Smart city: manca governance della PA? Intervista a Mario Daviddi

Parlare di ostacoli per un progetto di Smart City è importante, ma potrebbe essere prematuro: forse dovremmo parlare di cosa serve per favorire un mercato che sta nascendo ora.” Mario Daviddi, Direttore BU Pubblica Amministrazione presso Yousave SpA ragiona dei risultati della ricerca realizzata dal Digital Transformation Institute, in collaborazione con Cisco Italia, Smart city: quali impatti sulle città del futuro?

Fino ad oggi abbiamo assistito ad un mercato favorito da alcuni produttori di tecnologia o fornitori di servizi “smart” e su questi si è cercato di costruire qualcosa. La realtà è che solo ora si comincia a ragionare attraverso una visione veramente organica, anche a livello di profondità scientifica. Ad esempio, lo scorso anno, la nostra azienda ha fatto uno studio sulle eccellenze, europee e mondiali, in ambito “smart”. Ciò che è emerso è che, finora, questi premi (o menzioni) sono stati dati, semplicemente, a dei progetti pilota. Vale a dire situazioni molto limitate. È per questo che, secondo me, è necessario ragionare su cosa serve per favorire un mercato in costruzione.

Secondo Mario Daviddi, infatti, ci troviamo ad agire in una generale mancanza di governance da parte della PA, ma non solo. Non meno importante è la carenza di competenze adeguate e di visione. C’è la tendenza ad affrontare in maniera settoriale e non sistemica determinati argomenti, ad esempio, se si affronta il tema dell’efficienza energetica si tende a guardare settorialmente al tema del termico, dell’elettrico, ecc. E il quadro normativo non aiuta. Lo stesso accade, però, anche a livello formativo: nelle università, a livello di specializzazioni, non vengono create figure preparate ad occuparsi della pianificazione del territorio in ottica smart.

Il risultato porta al fatto che quello che si fa, tendenzialmente, è installare degli apparati diversificati, con l’idea di rispondere a delle esigenze del cittadino e risolvere la questione delle Smart City, senza realisticamente preoccuparsi dei servizi che dovrebbero essere veicolati (e qui entra in gioco la PA).

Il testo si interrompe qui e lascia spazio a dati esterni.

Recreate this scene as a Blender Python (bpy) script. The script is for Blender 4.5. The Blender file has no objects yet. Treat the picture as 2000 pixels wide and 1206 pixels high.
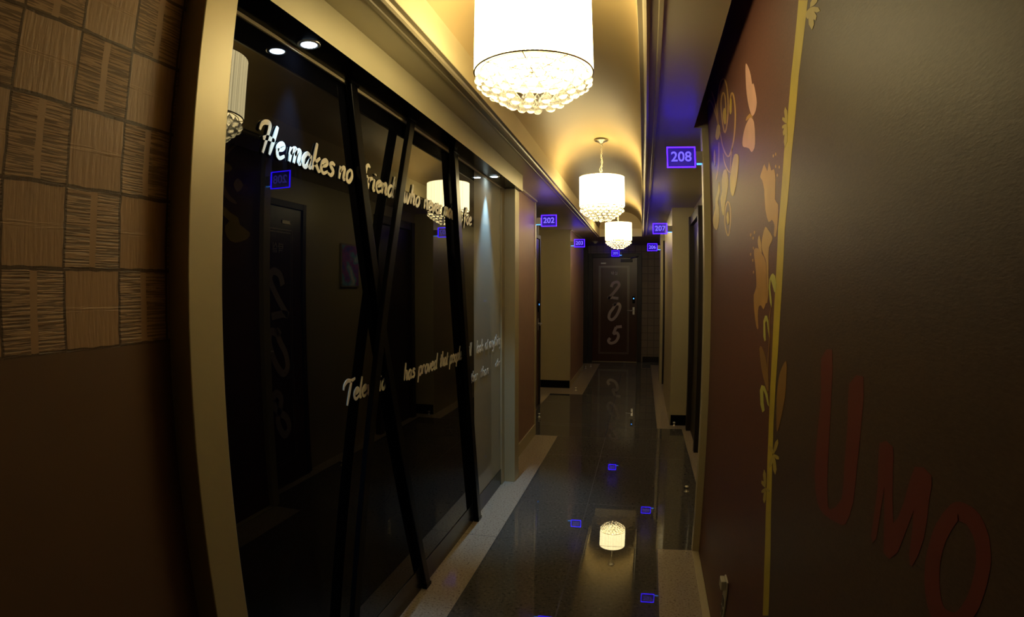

Andare a Milano, piuttosto che a Siena è evidente che comporti esigenze differenti. C’è una base comune che è quella tecnologica che si traduce nell’avere la possibilità di raccogliere informazioni e trasmetterle verso database centrali. Poi, però, queste informazioni come si traducono in servizi a valore aggiunto? Qua entra in gioco l’amministrazione locale, il territorio, la politica, che decidono cosa è più adatto a un determinato territorio.

Rispetto alla dimensione tecnologica vi sono degli elementi di criticità?

La questione più preoccupante è legata alla presenza di approcci completamenti differenti, tecnologie e soluzioni spesso non standardizzati. Inoltre non c’è chiarezza su quali siano effettivamente i benefici economici. La tecnologia può rappresentare un problema nel momento in cui il produttore di tecnologia si rivolge direttamente alla PA per vendere il proprio prodotto e non al soggetto intermedio, che è quello che offre il servizio. Il gestore di servizio è in grado di garantire il connubio tra tecnologia e servizi e massimizzare così i risultati. Se mi rivolgo, invece, direttamente all’utente finale il mio unico interesse è quello di vendere, ma se poi un determinato servizio viene offerto o meno poco conta. Questo accade molto spesso e, per quanto riguarda il mio lavoro, risulta essere l’ostacolo maggiore che incontriamo. Si scelgono le tecnologie senza sapere, o meglio senza interessarsi, a quale servizio siano collegate.

Quanto, in questo contesto, è utile capire le necessità dell’utente finale?

I cittadini sono fondamentali perché sono coloro che ricevono il servizio e, potenzialmente, rappresentano anche gli utenti finali a cui vendere il servizio. La realtà è che se si comincia a progettare qualcosa di “smart” da zero e da subito si cerca di coinvolgere i cittadini, le richieste sono così tante e diversificate che non si riuscirà mai a soddisfarle. Allora serve un primo livello di investimenti che è quello infrastrutturale. Questo deve essere fatto indipendentemente dai cittadini. Servono, più che altro, competenze tecniche all’interno dei Comuni, che s’incarnano in un ruolo (anche di un soggetto esterno a livello istituzionale) in grado di guidare i Comuni a capire se le proposte del privato siano oggettivamente proposte valide. Solo allora può seguire un coinvolgimento del cittadino.